Nous sommes dans une situation similaire, aujourd’hui ! La multiplication de nos soulèvements est une chance pour qu’elles dispersent les forces qui nous sont hostiles. Elle serait aussi notre faiblesse si on ne tire pas de leçons des expériences qui nous ont précédées. Honorer la mémoire de ce grand lutteur que fut Abdelkrim, c’est rendre hommage à un unificateur des luttes maghrébines et à un fondateur de la lutte anticoloniale au vingtième siècle.

Dès sa fuite, en 1947, du bateau qui l’emmenait de la Réunion vers la France et son installation au Caire, il reprendra sa place, restée vacante pendant 20 ans, au sein de la diaspora maghrébine au Caire. Il dirigera le bureau Maghrébin au sein duquel se retrouvent naturellement toutes les composantes du mouvement anticolonial maghrébin. C’est au sein de ce bureau et instruit de la défaite que venaient de subir les « armées arabes » au moment de la décision des grandes puissances coloniales de dépecer la Palestine et d’installer le nouvel Etat colonial sioniste, qu’Abdelkrim décide d’organiser la lutte armée à l’échelle maghrébine.

C’est chose faite à partir de 1952 en Tunisie, le 18 janvier, et au Maroc les mois suivants en attendant le 1er novembre 1954 en Algérie.
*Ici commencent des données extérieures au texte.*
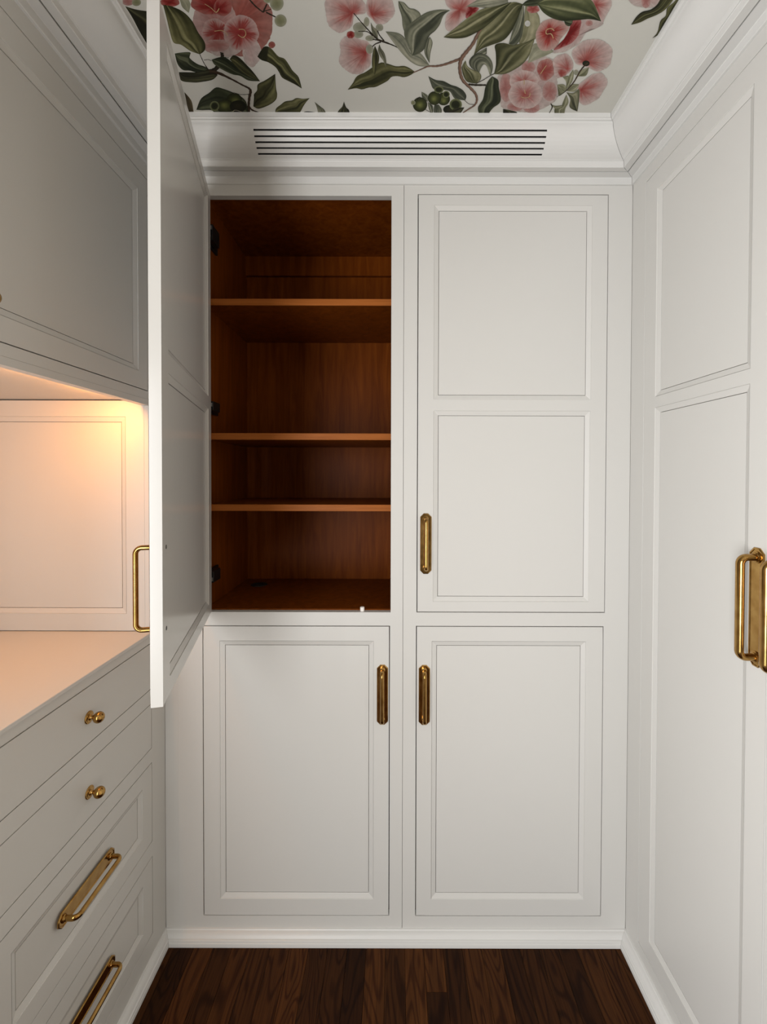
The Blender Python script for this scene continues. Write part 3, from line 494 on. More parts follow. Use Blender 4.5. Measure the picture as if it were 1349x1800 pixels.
('stem',[(204,194.6),(199,200.4),(193.1,200.4),(191.5,205.3),(196.6,207.2),(201.5,204.3)],[1.12,1.12,1.12,1.12,1.12,1.12],'stamen'),
('stem',[(187,106),(193.2,104),(199.5,106.1),(199.1,112.6)],[1.12,1.12,1.12,1.12],'stamen'),
('stem',[(186,126.6),(183.5,135.2)],[1.12,1.12],'stamen'),
('stem',[(192.2,111.3),(189.2,117.8)],[1.12,1.12],'stamen'),
('stem',[(204.1,143.6),(207,154.1),(208.3,156.3)],[1.12,1.12,1.12],'stamen'),
('stem',[(108.3,206),(104.7,199.2),(100.2,186.2),(93.9,175.8),(89.1,167.1),(88,157.2),(90.4,144.5),(96.5,132.5),(108.2,121.3),(117.9,111.1),(122.1,100.5),(120.4,90.9),(111.3,82.4),(102,73.8)],[4.2,4.2,4.48,5.14,5.79,4.48,4.2,4.3,3.92,3.55,3.18,2.8,2.24,1.31],'stempink'),
('stem',[(105.1,127),(116.3,125.8),(130.6,125.8)],[2.8,2.99,2.43],'stemdark'),
('stem',[(115.8,128.3),(124.6,133.8),(133,140.5),(139.6,144.6)],[1.31,1.12,1.12,1.12],'stemdark'),
('stem',[(104,99.1),(111.9,92.9),(120.2,92)],[0.75,0.75,0.75],'stem'),
('leaf',[(104.8,171.5),(112,176.9),(120,182.1)],[(104.8,171.5),(113.4,169.4),(121.8,173.7)],'graygreen'),
('leaf',[(117.1,144.6),(103.8,153.8),(100,163.9),(107.5,173.7),(120,172.6),(130,164),(134.6,152.7),(134.2,139.9)],[(117.1,144.6),(117.9,151.5),(120,157.2),(122.5,157.8),(125.7,155),(129,149.3),(131.8,143.4),(134.2,139.9)],'graygreen'),
('leaf',[(115.8,128.3),(100.9,132.5),(91.5,151.5),(94.8,163.9)],[(115.8,128.3),(121.1,135),(118.2,144.6),(100.6,153.8),(94.8,163.9)],'oliveM'),
('leaf',[(138.3,143.4),(137.8,157.3),(134,173.7),(130.4,185.3),(139.6,188.4),(152.1,186.3),(166.5,188.4),(179.5,194.5)],[(138.3,143.4),(152.7,143.5),(164,149.4),(174.9,159.6),(179.6,171.7),(179.7,184.4),(180.1,189.5),(179.5,194.5)],'oliveM'),
('leaf',[(153.8,235.1),(150.4,224.6),(148.5,210.8),(147.9,187.4)],[(153.8,235.1),(160.1,213.7),(161.8,194.4),(156.4,185.3),(147.9,187.4)],'graygreen'),
('leaf',[(104.8,171.5),(105.6,184.2),(106.5,200.2),(113.1,210.8),(122.1,221.8),(130.7,232.5),(140.1,238.5),(152.7,236)],[(104.8,171.5),(113.4,180),(124.4,185.2),(138.9,191.4),(146.2,201.3),(150.1,215.5),(151.5,227.3),(152.7,236)],'oliveM'),
('leaf',[(61.2,195.7),(72.6,205.9),(81.1,213.5),(89.4,220.8),(101,228.9),(112.1,233.3),(120.7,235.9),(138.3,238.5)],[(61.2,195.7),(74.2,194.2),(88.8,195.3),(99.7,200.2),(110,207),(118,214.5),(127.1,224.5),(138.3,238.5)],'oliveM'),
('leaf',[(84.6,233.2),(92.9,238.4),(101.3,241.8),(132.1,245.2)],[(84.6,233.2),(101.3,232.4),(114.2,232.4),(134,237.6)],'graypale'),
('leaf',[(151.1,235.1),(156,240.2),(164.5,241.9),(182.3,242.8)],[(151.1,235.1),(159.7,233.8),(169.7,234.3),(184,237.7)],'darkgreen'),
('leaf',[(136.4,139.9),(132.5,132.6),(130.4,121.4),(131,101.8),(126.4,86.7),(130.6,73.8)],[(136.4,139.9),(146.4,133.9),(150.4,121.5),(156.9,105.9),(157.8,95.1),(149.5,85.4),(144.9,73.9)],'darkgreen'),
('leaf',[(165.7,84),(167.1,78.3),(168.2,74)],[(173.7,82.6),(187.8,78.4),(190.2,74)],'dark'),
('leaf',[(169.7,236.8),(181.9,243.6),(203.1,247),(223.5,245.4),(235.4,238.7),(243.9,230.1),(255.9,216.2)],[(169.7,236.8),(179.3,227.3),(192.9,220.2),(207.4,216.7),(224.1,217.5),(240.5,218.9),(255.9,216.2)],'oliveB2'),
('flower',(297.9,242.2),[(319,243.1),(319.3,237.8),(313.6,233.9),(303.4,232.4),(291.6,233.9),(281.5,237.7),(275.8,243),(275.9,248.2),(281.7,251.9),(291.5,253.3),(302.9,251.9),(313,248.2)],'palepink'),
('flower',(298.4,239.7),[(303.8,239.7),(305.3,235.9),(304.9,233),(302.8,232),(299.4,233),(295.8,235.9),(292.9,239.7),(291.6,243.5),(292,246.2),(294.1,247.2),(297.4,246.2),(300.9,243.5)],'rose'),
('leaf',[(295.5,212.1),(296.6,221.3),(300.6,227.6),(309.3,230.3),(313.6,235.5),(314.2,240.6),(314.8,245.6)],[(295.5,212.1),(304.9,215),(311.7,219.6),(320.3,224.1),(326.4,229.4),(329.7,238.9),(329.1,245.6)],'oliveD'),
('leaf',[(331.8,194.9),(334,202.7),(329.4,216.9),(332.1,223.2),(328.5,232.1),(332.4,238.9),(333.6,245.6)],[(331.8,194.9),(337.8,201.3),(338.1,215),(338.4,229.5),(338.6,240.6),(339.8,245.6)],'oliveD'),
]
# ------------------------------------------------------------------ the room
def struct(name, mb, mat, label, parent=None):
    o = mb.build(name, mat, parent)
    if parent is None: o['kind'] = 'structure'; o['label'] = label
    return o
WLX, WRX, WBD = -760, 800, -262          # real wall planes behind the cabinetry
m = MB(); m.box(WLX, WRX, WBD, REAR, FLOOR - 14, FLOOR - 12); floor = struct('floor', m, PLASTER, 'dark stained oak strip floor')
# strips of the floor, each board a part
random.seed(7)
bw = 33.5
x = -15 - bw * 12
k = 0
while x < 415:
    d = 10.0
    first = {22: 82}.get(round((x + 15) / bw) + 20)
    while d < REAR - 6:
        ln = random.uniform(260, 620)
        if d == 10.0:
            idx = round((x + 15) / bw)
            ln = 71 if idx == 2 else random.uniform(150, 560)
        e = min(d + ln, REAR - 4)
        q = MB(); a0 = x + .22; a1 = x + bw - .22
        q.box(a0, a1, d + .2, e - .2, FLOOR - 12, FLOOR + random.uniform(-.12, 0), bev=.3)
        q.build('floor_board', FLOORM, floor)
        d = e
    x += bw; k += 1
m = MB(); m.box(WLX, WRX, WBD, REAR, CEIL, CEIL + 12); ceiling = struct('ceiling', m, PAPER, 'pale papered ceiling printed with pink blooms and green leaves')
m = MB(); m.box(WLX, WRX, WBD - 12, WBD, FLOOR - 12, CEIL + 12); struct('wall_back', m, PLASTER, 'plain wall behind the tall cabinets')
m = MB(); m.box(WLX - 12, WLX, WBD, REAR, FLOOR - 12, CEIL + 12); struct('wall_left', m, PLASTER, 'wall at the back of the lit niche')
m = MB(); m.box(WRX, WRX + 12, WBD, REAR, FLOOR - 12, CEIL + 12); struct('wall_right', m, PLASTER, 'plain wall behind the right closet')
m = MB(T_back); m.plate(WLX, WRX, FLOOR - 12, CEIL + 12, [(-330, 250, FLOOR, 480)], REAR, REAR + 14)
struct('wall_rear', m, PLASTER, 'wall with the doorway behind the photographer')
# side walls of the room nearer than the cabinets, plastered
m = MB(T_left); m.plate(716, REAR, FLOOR, CEIL, [(860, 1440, -610, 310)], -20, 0); struct('wall_left_near', m, PLASTER, 'painted wall beside the drawer cabinet')
m = MB(T_right); m.box(640, REAR, FLOOR, CEIL, -20, 0); struct('wall_right_near', m, PLASTER, 'painted wall beside the right closet')

# crown moulding: profile (d out from the face, h)
def arc_pts():
    top = [(76.5, 566), (76.1, 560.0), (74.0, 559.4), (73.2, 558.2), (70.2, 557.8), (69.6, 556.2)]
    cove = [(69.3, 553), (68.6, 550), (67.4, 547.2), (65.4, 543.0), (62.7, 538.9), (59.3, 535.0), (55.0, 531.3), (50.3, 528.2), (45.0, 525.4), (40.2, 523.4), (36.0, 522.0)]
    low = [(35.2, 521.2), (33.8, 521.2), (33.2, 520.4), (32.8, 512.6), (32.0, 511.8), (20.2, 513.4), (20.0, 524), (18.0, 524), (17.8, 513.8), (4.6, 514.0), (4.0, 513.4), (3.8, 503.2), (3.2, 502.6), (0.0, 502.4), (-2.0, 502.4), (-2.0, 566)]
    return top, cove, low
top, cove, low = arc_pts()
CROWN = top + cove + low
def sweep_straight(name, prof, kind, label, vent=False):
    m = MB()
    if kind == 'back':
        P0 = [m.bm.verts.new(W(XL + d + .25, d, h)) for d, h in prof]; P1 = [m.bm.verts.new(W(XR - d - .25, d, h)) for d, h in prof]
    elif kind == 'left':
        P0 = [m.bm.verts.new(W(XL + d, d + .25, h)) for d, h in prof]; P1 = [m.bm.verts.new(W(XL + d, REAR, h)) for d, h in prof]
    else:
        P0 = [m.bm.verts.new(W(XR - d, d + .25, h)) for d, h in prof]; P1 = [m.bm.verts.new(W(XR - d, REAR, h)) for d, h in prof]
    for i in range(len(prof) - 1): m.f([P0[i], P0[i + 1], P1[i + 1], P1[i]])
    return m.build(name, TRIMP, None, smooth=True, kind='structure', label=label)
sweep_straight('trim_2', CROWN, 'left', 'crown moulding running along the left cabinets')
sweep_straight('trim_3', CROWN, 'right', 'crown moulding running along the right closet')
# back crown with five cut slots. resample the curved face finely
def resample(pts, n):
    L = [0]
    for p, q in zip(pts, pts[1:]): L.append(L[-1] + math.dist(p, q))
    out = []
    for k in range(n + 1):
        s = L[-1] * k / n; i = max(j for j in range(len(L)) if L[j] <= s + 1e-9); i = min(i, len(pts) - 2)
        f = (s - L[i]) / (L[i + 1] - L[i]); out.append((pts[i][0] + (pts[i + 1][0] - pts[i][0]) * f, pts[i][1] + (pts[i + 1][1] - pts[i][1]) * f))
    return out
SL0, SL1 = -226.6, 240.0
slots_h = [545.7, 538.8, 533.3, 528.6, 524.7]
fine = resample([top[-1]] + cove, 240)
def dh_at(h): return min(range(len(fine)), key=lambda i: abs(fine[i][1] - h))
cuts = []
for h in slots_h:
    i = dh_at(h); d0 = fine[i]
    lo = i; 
    while math.dist(fine[lo], d0) < 1.25: lo -= 1
    hi = i
    while math.dist(fine[hi], d0) < 1.25: hi += 1
    cuts.append((lo, hi))
edges = [0] + [e for c in cuts for e in c] + [len(fine) - 1]
m = MB()
def strip(mb, prof, x0f, x1f):
    P0 = [mb.bm.verts.new(W(x0f(d), d, h)) for d, h in prof]; P1 = [mb.bm.verts.new(W(x1f(d), d, h)) for d, h in prof]
    for i in range(len(prof) - 1): mb.f([P0[i], P0[i + 1], P1[i + 1], P1[i]])
mx0 = lambda d: XL + d + .25
mx1 = lambda d: XR - d - .25
strip(m, top, mx0, mx1)
strip(m, [fine[-1]] + low, mx0, mx1)
sub = fine[::4] + [fine[-1]]
strip(m, sub, mx0, lambda d: SL0); strip(m, sub, lambda d: SL1, mx1)
strip(m, fine[0:cuts[0][0] + 1:3] + [fine[cuts[0][0]]], lambda d: SL0, lambda d: SL1)
strip(m, [fine[i] for i in range(cuts[-1][1], len(fine), 3)] + [fine[-1]], lambda d: SL0, lambda d: SL1)
crown_back = m.build('trim_1', TRIMP, None, smooth=True, kind='structure', label='crown moulding over the tall cabinets with long air slots')
for (a, b) in zip(cuts, cuts[1:]):
    seg = [fine[i] for i in range(a[1], b[0] + 1, 2)]
    if seg[-1] != fine[b[0]]: seg.append(fine[b[0]])
    q = MB()
    n = len(seg)
    inn = [(d - 3.0, h + 3.2) for d, h in seg]
    loop = seg + inn[::-1]
    A = [q.bm.verts.new(W(SL0, d, h)) for d, h in loop]; B = [q.bm.verts.new(W(SL1, d, h)) for d, h in loop]
    for i in range(len(loop)): q.f([A[i], A[(i + 1) % len(loop)], B[(i + 1) % len(loop)], B[i]])
    q.build('vent_slat', TRIMP, crown_back, smooth=True)
q = MB()
inner = [(d - .8, h + .8) for d, h in fine[::12]]; outer = [(d - 14, h + 13) for d, h in fine[::12]]
for xx in (SL0 - 1.5, SL1 + 1.5):
    q.f([q.bm.verts.new(W(xx, d, h)) for d, h in inner + outer[::-1]])
P0 = [q.bm.verts.new(W(SL0 - 1.5, d, h)) for d, h in outer]; P1 = [q.bm.verts.new(W(SL1 + 1.5, d, h)) for d, h in outer]
for i in range(len(outer) - 1): q.f([P0[i], P0[i + 1], P1[i + 1], P1[i]])
q.build('vent_duct', RUBBER, crown_back)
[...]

La stratégie qui fondait cette action était la meilleure façon de combattre l’impérialisme français. Le projet était un projet unificateur pour l’ensemble de la région. Des factions opposées à ce projet vont, en choisissant de s’allier avec l’occupant, le faire avorter et porter un coup sévère à l’union de cette région. Ils dominent depuis un demi-siècle la région et les révolutions en cours sont la meilleure réponse à cette division entretenue par les classes dirigeantes et possédantes.

Voilà une bonne raison pour se remémorer Abdelkrim et son épopée. Il nous faut rejeter l’amnésie et rallumer la flamme de notre combat unitaire contre toutes les formes de domination intérieure et extérieure. Abdelkrim est un jalon de toute une généalogie militante dont nous devons perpétuer le combat.